In Green Bay, there's no reason to assume Vernand Morency and rookie Brandon Jackson will form that kind of dynamic tandem. But there's no reason to assume the Packers' running game is going to be a disaster, either.

"I think we all know in the NFL that there's quite a few examples of two running backs getting a good bit of time sharing the ball," offensive coordinator Joe Philbin said. "We'll just have to see how it plays out."

There are reasons to believe it will play out in the Packers' favor.

First, as I wrote about earlier this offseason, the Packers are using the zone-blocking scheme, which has been successful wherever it's been tried. It's been most successful in Denver, but even the Packers put together a decent running game behind two and sometimes three rookie linemen last year. Heck, if Noah Herron can have a 100-yard game, then that's reason enough for optimism.

Second, those rookie linemen are a lot more experienced today, and all five starters are more sure of themselves in the zone scheme. Second-year guards Daryn Colledge and Jason Spitz should be better, as should center Scott Wells, who is entering his second season as the starter at the position. More importantly, left tackle Chad Clifton says he hasn't felt this good in years.

Beyond all of that, there's the talent possessed by Jackson and Morency.

Morency rushed 96 times for 434 yards last season, including 99 yards against Philadelphia in his debut as a starter and 101 yards three weeks later as a reserve against Arizona. His 4.5-yard average for the season is impressive enough to make you wonder what he can do with a prominent role all season.

There are countless examples of guys seemingly coming out of nowhere to become a star. In fact, unless he's a first-round pick, that's the case for practically everyone in sports. The guy Morency is trying to replace, Ahman Green, is the perfect example. Green came to Green Bay known more for his fumbling than anything he'd done on the field in Seattle. Green left Green Bay this offseason as one of the top running backs in Packers history.

"(Green) came to Green Bay and he became a star. It happens. It's just a matter of getting the chance to be the guy," Morency said.

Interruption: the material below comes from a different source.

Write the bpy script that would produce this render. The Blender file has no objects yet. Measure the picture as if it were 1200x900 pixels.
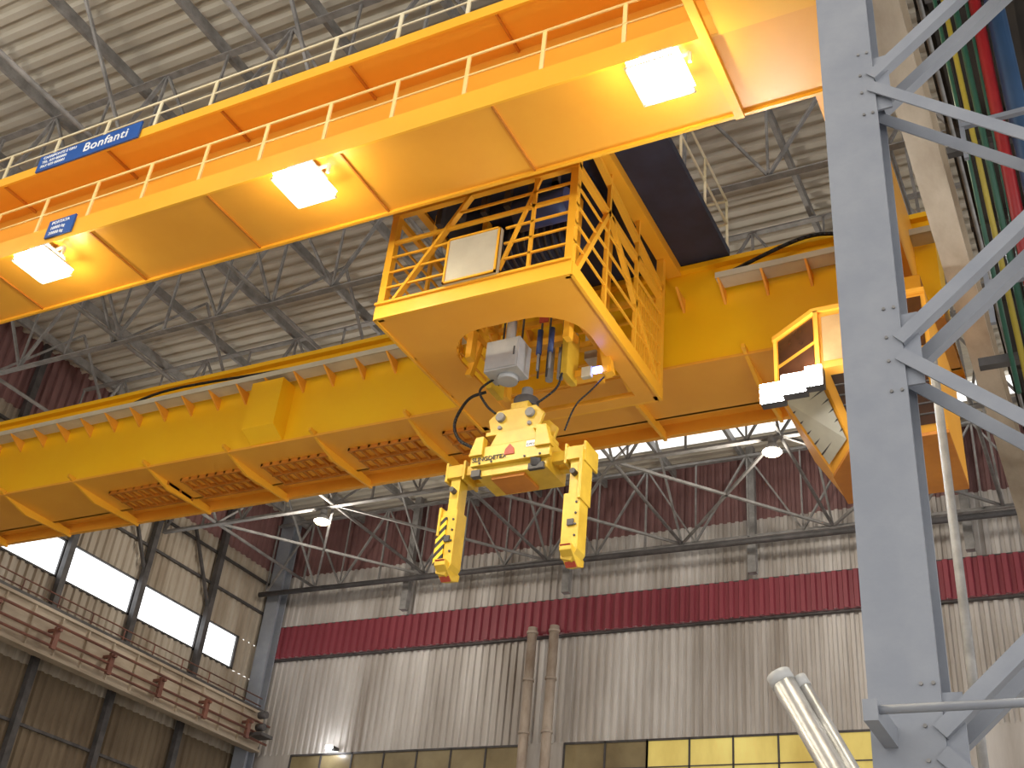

The big question about Morency is whether he can take the punishment of being more than a part-time player. Well, the last month of last season was Morency's best month of the season. Morency — who weighs a deceiving 220 pounds — carried 33 times for 178 yards, or a 5.4-yard average, in December.

The key to it, though, will be Jackson. If he's good enough to handle 10 or 15 carries a game and Herron can handle some of the third-down dirty work, then Morency's durability will be less of an issue.

A successful running game is never dependent solely on a big-time back. A successful running game is dependent on scheme, blocking and the talent of the back merging into a cohesive unit. As long as that happens, the Packers' coaches will have one less reason to be eating Prilosec like they're M&Ms.